* **Exercise requirements**
Quote every line as given.

* **Dataset section**
__________
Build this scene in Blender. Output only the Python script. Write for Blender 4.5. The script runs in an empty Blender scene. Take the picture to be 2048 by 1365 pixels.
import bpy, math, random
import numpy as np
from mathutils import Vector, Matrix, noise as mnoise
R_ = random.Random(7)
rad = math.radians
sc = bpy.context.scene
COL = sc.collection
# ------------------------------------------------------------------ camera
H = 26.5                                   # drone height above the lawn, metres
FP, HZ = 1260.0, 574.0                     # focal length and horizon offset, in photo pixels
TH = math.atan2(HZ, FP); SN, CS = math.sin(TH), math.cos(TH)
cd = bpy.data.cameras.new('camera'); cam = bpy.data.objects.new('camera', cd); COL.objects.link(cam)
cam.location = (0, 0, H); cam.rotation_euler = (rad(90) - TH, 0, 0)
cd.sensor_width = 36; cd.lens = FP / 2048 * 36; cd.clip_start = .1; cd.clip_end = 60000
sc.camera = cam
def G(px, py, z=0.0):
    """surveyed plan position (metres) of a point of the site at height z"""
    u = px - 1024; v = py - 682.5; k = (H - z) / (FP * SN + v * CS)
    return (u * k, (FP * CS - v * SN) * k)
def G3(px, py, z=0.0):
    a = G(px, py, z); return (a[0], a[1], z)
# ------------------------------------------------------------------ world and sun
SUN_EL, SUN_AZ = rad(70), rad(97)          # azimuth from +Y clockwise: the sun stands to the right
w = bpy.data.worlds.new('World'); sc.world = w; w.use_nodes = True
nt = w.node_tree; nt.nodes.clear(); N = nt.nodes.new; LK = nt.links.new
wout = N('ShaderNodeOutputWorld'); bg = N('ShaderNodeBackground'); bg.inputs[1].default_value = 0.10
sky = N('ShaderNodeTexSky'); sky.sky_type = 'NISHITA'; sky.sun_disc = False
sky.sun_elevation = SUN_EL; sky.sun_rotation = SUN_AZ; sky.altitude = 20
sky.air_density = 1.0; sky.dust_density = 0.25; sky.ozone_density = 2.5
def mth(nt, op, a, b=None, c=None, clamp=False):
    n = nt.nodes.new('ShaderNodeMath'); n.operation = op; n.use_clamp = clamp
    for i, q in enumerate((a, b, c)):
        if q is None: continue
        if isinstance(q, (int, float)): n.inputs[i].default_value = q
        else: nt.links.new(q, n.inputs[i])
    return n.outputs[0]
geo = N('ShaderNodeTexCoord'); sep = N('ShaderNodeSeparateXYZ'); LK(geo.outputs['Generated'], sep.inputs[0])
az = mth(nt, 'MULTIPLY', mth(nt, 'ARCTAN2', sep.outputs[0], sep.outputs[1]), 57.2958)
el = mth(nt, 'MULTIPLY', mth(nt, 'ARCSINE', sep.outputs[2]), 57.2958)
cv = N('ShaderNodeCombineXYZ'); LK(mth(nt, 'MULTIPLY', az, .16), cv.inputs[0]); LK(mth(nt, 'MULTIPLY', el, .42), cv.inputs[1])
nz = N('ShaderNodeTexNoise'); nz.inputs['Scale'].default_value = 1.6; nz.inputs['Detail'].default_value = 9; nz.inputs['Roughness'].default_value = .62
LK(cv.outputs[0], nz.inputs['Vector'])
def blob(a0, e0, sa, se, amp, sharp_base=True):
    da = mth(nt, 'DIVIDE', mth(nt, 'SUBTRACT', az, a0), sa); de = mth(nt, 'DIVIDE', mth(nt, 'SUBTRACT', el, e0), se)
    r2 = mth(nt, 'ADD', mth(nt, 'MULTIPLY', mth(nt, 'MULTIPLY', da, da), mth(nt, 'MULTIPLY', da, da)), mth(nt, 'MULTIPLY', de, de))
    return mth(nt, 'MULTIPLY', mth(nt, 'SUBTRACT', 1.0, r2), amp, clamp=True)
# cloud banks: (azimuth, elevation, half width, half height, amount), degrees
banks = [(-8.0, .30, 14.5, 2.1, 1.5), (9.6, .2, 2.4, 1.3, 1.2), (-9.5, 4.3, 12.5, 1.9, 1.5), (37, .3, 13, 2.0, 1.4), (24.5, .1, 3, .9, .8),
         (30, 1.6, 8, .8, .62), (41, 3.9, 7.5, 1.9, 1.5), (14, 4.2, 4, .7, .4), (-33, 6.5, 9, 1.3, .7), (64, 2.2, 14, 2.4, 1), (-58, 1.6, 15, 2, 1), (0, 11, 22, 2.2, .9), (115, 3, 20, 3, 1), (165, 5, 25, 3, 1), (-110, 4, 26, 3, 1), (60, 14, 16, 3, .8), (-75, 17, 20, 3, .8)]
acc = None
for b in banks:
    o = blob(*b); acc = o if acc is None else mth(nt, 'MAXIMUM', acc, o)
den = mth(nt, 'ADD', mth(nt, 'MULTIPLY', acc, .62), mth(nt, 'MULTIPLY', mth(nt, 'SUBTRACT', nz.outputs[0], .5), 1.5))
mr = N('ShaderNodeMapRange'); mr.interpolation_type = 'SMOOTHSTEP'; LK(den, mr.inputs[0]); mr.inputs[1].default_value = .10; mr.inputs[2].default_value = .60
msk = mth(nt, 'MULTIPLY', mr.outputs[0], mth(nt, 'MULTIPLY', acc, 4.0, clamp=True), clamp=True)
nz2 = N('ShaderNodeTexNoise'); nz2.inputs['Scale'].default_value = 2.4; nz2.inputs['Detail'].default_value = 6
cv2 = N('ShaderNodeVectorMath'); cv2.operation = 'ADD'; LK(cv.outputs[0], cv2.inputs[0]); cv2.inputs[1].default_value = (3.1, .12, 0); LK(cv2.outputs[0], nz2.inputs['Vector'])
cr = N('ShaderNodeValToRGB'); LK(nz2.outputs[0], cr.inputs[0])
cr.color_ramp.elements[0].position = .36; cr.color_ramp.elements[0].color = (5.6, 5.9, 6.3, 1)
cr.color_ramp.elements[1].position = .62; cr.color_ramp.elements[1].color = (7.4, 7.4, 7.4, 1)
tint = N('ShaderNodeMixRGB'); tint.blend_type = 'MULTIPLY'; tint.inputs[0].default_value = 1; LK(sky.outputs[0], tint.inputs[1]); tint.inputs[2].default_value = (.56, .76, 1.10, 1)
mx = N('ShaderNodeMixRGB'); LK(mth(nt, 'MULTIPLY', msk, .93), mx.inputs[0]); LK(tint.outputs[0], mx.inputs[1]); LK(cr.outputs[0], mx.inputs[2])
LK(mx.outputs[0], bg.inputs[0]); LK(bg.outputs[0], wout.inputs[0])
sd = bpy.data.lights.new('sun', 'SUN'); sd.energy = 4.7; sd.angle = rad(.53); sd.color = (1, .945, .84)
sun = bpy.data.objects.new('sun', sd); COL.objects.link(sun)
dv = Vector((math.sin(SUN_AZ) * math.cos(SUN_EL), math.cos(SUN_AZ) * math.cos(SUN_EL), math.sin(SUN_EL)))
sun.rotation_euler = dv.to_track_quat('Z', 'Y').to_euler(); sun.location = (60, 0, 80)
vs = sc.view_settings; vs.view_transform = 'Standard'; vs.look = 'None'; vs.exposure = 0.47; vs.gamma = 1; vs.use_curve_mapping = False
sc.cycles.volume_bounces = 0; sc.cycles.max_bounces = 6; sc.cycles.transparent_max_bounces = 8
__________
* **Result of this task**
Build this scene in Blender. Output only the Python script. Write for Blender 4.5. The script runs in an empty Blender scene. Take the picture to be 2048 by 1365 pixels.
import bpy, math, random
import numpy as np
from mathutils import Vector, Matrix, noise as mnoise
R_ = random.Random(7)
rad = math.radians
sc = bpy.context.scene
COL = sc.collection
# ------------------------------------------------------------------ camera
H = 26.5                                   # drone height above the lawn, metres
FP, HZ = 1260.0, 574.0                     # focal length and horizon offset, in photo pixels
TH = math.atan2(HZ, FP); SN, CS = math.sin(TH), math.cos(TH)
cd = bpy.data.cameras.new('camera'); cam = bpy.data.objects.new('camera', cd); COL.objects.link(cam)
cam.location = (0, 0, H); cam.rotation_euler = (rad(90) - TH, 0, 0)
cd.sensor_width = 36; cd.lens = FP / 2048 * 36; cd.clip_start = .1; cd.clip_end = 60000
sc.camera = cam
def G(px, py, z=0.0):
    """surveyed plan position (metres) of a point of the site at height z"""
    u = px - 1024; v = py - 682.5; k = (H - z) / (FP * SN + v * CS)
    return (u * k, (FP * CS - v * SN) * k)
def G3(px, py, z=0.0):
    a = G(px, py, z); return (a[0], a[1], z)
# ------------------------------------------------------------------ world and sun
SUN_EL, SUN_AZ = rad(70), rad(97)          # azimuth from +Y clockwise: the sun stands to the right
w = bpy.data.worlds.new('World'); sc.world = w; w.use_nodes = True
nt = w.node_tree; nt.nodes.clear(); N = nt.nodes.new; LK = nt.links.new
wout = N('ShaderNodeOutputWorld'); bg = N('ShaderNodeBackground'); bg.inputs[1].default_value = 0.10
sky = N('ShaderNodeTexSky'); sky.sky_type = 'NISHITA'; sky.sun_disc = False
sky.sun_elevation = SUN_EL; sky.sun_rotation = SUN_AZ; sky.altitude = 20
sky.air_density = 1.0; sky.dust_density = 0.25; sky.ozone_density = 2.5
def mth(nt, op, a, b=None, c=None, clamp=False):
    n = nt.nodes.new('ShaderNodeMath'); n.operation = op; n.use_clamp = clamp
    for i, q in enumerate((a, b, c)):
        if q is None: continue
        if isinstance(q, (int, float)): n.inputs[i].default_value = q
        else: nt.links.new(q, n.inputs[i])
    return n.outputs[0]
geo = N('ShaderNodeTexCoord'); sep = N('ShaderNodeSeparateXYZ'); LK(geo.outputs['Generated'], sep.inputs[0])
az = mth(nt, 'MULTIPLY', mth(nt, 'ARCTAN2', sep.outputs[0], sep.outputs[1]), 57.2958)
el = mth(nt, 'MULTIPLY', mth(nt, 'ARCSINE', sep.outputs[2]), 57.2958)
cv = N('ShaderNodeCombineXYZ'); LK(mth(nt, 'MULTIPLY', az, .16), cv.inputs[0]); LK(mth(nt, 'MULTIPLY', el, .42), cv.inputs[1])
nz = N('ShaderNodeTexNoise'); nz.inputs['Scale'].default_value = 1.6; nz.inputs['Detail'].default_value = 9; nz.inputs['Roughness'].default_value = .62
LK(cv.outputs[0], nz.inputs['Vector'])
def blob(a0, e0, sa, se, amp, sharp_base=True):
    da = mth(nt, 'DIVIDE', mth(nt, 'SUBTRACT', az, a0), sa); de = mth(nt, 'DIVIDE', mth(nt, 'SUBTRACT', el, e0), se)
    r2 = mth(nt, 'ADD', mth(nt, 'MULTIPLY', mth(nt, 'MULTIPLY', da, da), mth(nt, 'MULTIPLY', da, da)), mth(nt, 'MULTIPLY', de, de))
    return mth(nt, 'MULTIPLY', mth(nt, 'SUBTRACT', 1.0, r2), amp, clamp=True)
# cloud banks: (azimuth, elevation, half width, half height, amount), degrees
banks = [(-8.0, .30, 14.5, 2.1, 1.5), (9.6, .2, 2.4, 1.3, 1.2), (-9.5, 4.3, 12.5, 1.9, 1.5), (37, .3, 13, 2.0, 1.4), (24.5, .1, 3, .9, .8),
         (30, 1.6, 8, .8, .62), (41, 3.9, 7.5, 1.9, 1.5), (14, 4.2, 4, .7, .4), (-33, 6.5, 9, 1.3, .7), (64, 2.2, 14, 2.4, 1), (-58, 1.6, 15, 2, 1), (0, 11, 22, 2.2, .9), (115, 3, 20, 3, 1), (165, 5, 25, 3, 1), (-110, 4, 26, 3, 1), (60, 14, 16, 3, .8), (-75, 17, 20, 3, .8)]
acc = None
for b in banks:
    o = blob(*b); acc = o if acc is None else mth(nt, 'MAXIMUM', acc, o)
den = mth(nt, 'ADD', mth(nt, 'MULTIPLY', acc, .62), mth(nt, 'MULTIPLY', mth(nt, 'SUBTRACT', nz.outputs[0], .5), 1.5))
mr = N('ShaderNodeMapRange'); mr.interpolation_type = 'SMOOTHSTEP'; LK(den, mr.inputs[0]); mr.inputs[1].default_value = .10; mr.inputs[2].default_value = .60
msk = mth(nt, 'MULTIPLY', mr.outputs[0], mth(nt, 'MULTIPLY', acc, 4.0, clamp=True), clamp=True)
nz2 = N('ShaderNodeTexNoise'); nz2.inputs['Scale'].default_value = 2.4; nz2.inputs['Detail'].default_value = 6
cv2 = N('ShaderNodeVectorMath'); cv2.operation = 'ADD'; LK(cv.outputs[0], cv2.inputs[0]); cv2.inputs[1].default_value = (3.1, .12, 0); LK(cv2.outputs[0], nz2.inputs['Vector'])
cr = N('ShaderNodeValToRGB'); LK(nz2.outputs[0], cr.inputs[0])
cr.color_ramp.elements[0].position = .36; cr.color_ramp.elements[0].color = (5.6, 5.9, 6.3, 1)
cr.color_ramp.elements[1].position = .62; cr.color_ramp.elements[1].color = (7.4, 7.4, 7.4, 1)
tint = N('ShaderNodeMixRGB'); tint.blend_type = 'MULTIPLY'; tint.inputs[0].default_value = 1; LK(sky.outputs[0], tint.inputs[1]); tint.inputs[2].default_value = (.56, .76, 1.10, 1)
mx = N('ShaderNodeMixRGB'); LK(mth(nt, 'MULTIPLY', msk, .93), mx.inputs[0]); LK(tint.outputs[0], mx.inputs[1]); LK(cr.outputs[0], mx.inputs[2])
LK(mx.outputs[0], bg.inputs[0]); LK(bg.outputs[0], wout.inputs[0])
sd = bpy.data.lights.new('sun', 'SUN'); sd.energy = 4.7; sd.angle = rad(.53); sd.color = (1, .945, .84)
sun = bpy.data.objects.new('sun', sd); COL.objects.link(sun)
dv = Vector((math.sin(SUN_AZ) * math.cos(SUN_EL), math.cos(SUN_AZ) * math.cos(SUN_EL), math.sin(SUN_EL)))
sun.rotation_euler = dv.to_track_quat('Z', 'Y').to_euler(); sun.location = (60, 0, 80)
vs = sc.view_settings; vs.view_transform = 'Standard'; vs.look = 'None'; vs.exposure = 0.47; vs.gamma = 1; vs.use_curve_mapping = False
sc.cycles.volume_bounces = 0; sc.cycles.max_bounces = 6; sc.cycles.transparent_max_bounces = 8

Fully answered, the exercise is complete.